Jimmy is getting ready to celebrate his 80th birthday in a few months, but he looks like a man in his late 50’s or early 60’s and sounds like a man half his age. He opens the CD with a tune bemoaning aging, “I Feel That Old Age Coming On” that is a jumping and jiving song with great vocal, sax, guitar and piano solos. All the songs are fun; the more that Jimmy is rocking the better he seems. Songs with great vocals like “Let ‘Em Roll” and ones that are pure instrumentals like “Broadway” get your blood flowing and make you want to get up and dance. On “Early in the Morning” Jimmy’s vocals go back and forth in the chorus with Spencer’s guitar in a call and response sort of arrangement using guitar to respond to the lead vocals, and then Jimmy blasts into a super sax solo.
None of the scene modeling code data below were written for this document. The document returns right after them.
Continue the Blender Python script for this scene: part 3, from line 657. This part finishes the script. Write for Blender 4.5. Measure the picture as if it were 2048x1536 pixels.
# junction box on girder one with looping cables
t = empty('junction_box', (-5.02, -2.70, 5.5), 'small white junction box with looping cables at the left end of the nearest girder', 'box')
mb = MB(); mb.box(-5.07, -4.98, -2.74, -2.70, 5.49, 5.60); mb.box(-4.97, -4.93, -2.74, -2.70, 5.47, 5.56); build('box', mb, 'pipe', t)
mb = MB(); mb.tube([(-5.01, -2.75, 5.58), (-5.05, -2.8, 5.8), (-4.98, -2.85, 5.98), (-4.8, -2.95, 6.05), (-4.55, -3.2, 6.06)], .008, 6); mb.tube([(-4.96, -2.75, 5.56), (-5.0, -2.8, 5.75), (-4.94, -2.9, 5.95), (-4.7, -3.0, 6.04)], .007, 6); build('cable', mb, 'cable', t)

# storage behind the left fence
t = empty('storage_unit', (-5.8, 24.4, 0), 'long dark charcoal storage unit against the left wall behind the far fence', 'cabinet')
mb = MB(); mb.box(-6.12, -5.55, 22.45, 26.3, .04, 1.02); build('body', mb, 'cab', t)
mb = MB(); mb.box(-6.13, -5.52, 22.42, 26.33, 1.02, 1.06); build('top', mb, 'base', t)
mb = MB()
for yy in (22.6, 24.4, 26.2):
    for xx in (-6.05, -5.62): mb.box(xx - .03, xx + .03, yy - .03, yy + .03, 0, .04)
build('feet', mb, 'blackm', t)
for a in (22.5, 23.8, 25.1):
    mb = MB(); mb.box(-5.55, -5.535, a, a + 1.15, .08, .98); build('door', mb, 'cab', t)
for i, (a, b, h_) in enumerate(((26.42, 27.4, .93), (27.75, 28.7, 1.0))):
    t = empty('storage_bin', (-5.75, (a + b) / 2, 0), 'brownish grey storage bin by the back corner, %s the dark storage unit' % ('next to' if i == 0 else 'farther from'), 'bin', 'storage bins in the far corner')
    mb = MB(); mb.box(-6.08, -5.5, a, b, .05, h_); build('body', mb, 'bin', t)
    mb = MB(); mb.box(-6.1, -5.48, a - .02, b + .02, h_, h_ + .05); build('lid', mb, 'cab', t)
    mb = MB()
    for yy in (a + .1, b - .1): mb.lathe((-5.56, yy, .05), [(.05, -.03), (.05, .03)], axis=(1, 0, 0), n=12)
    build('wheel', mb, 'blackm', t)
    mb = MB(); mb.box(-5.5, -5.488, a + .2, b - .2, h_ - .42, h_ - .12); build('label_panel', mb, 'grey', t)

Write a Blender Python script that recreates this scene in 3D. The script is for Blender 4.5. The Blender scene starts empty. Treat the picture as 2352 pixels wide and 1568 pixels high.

I was pretty much sold on Jimmy immediately; it was great seeing him live, and now after listening to this new and several older CD’s I am sure that this guy is one of the best at his craft. The CD is available on line via the Blue Wave link above. If you are ever in Lake Worth, FL, on a Friday evening, in Syracuse when Jimmy’s back at home playing, or if he’s touring near you, you should go catch Cavallo’s act. He still does three sets of great music, a testament to his endurance and dedication to the craft he has spend his life perfecting.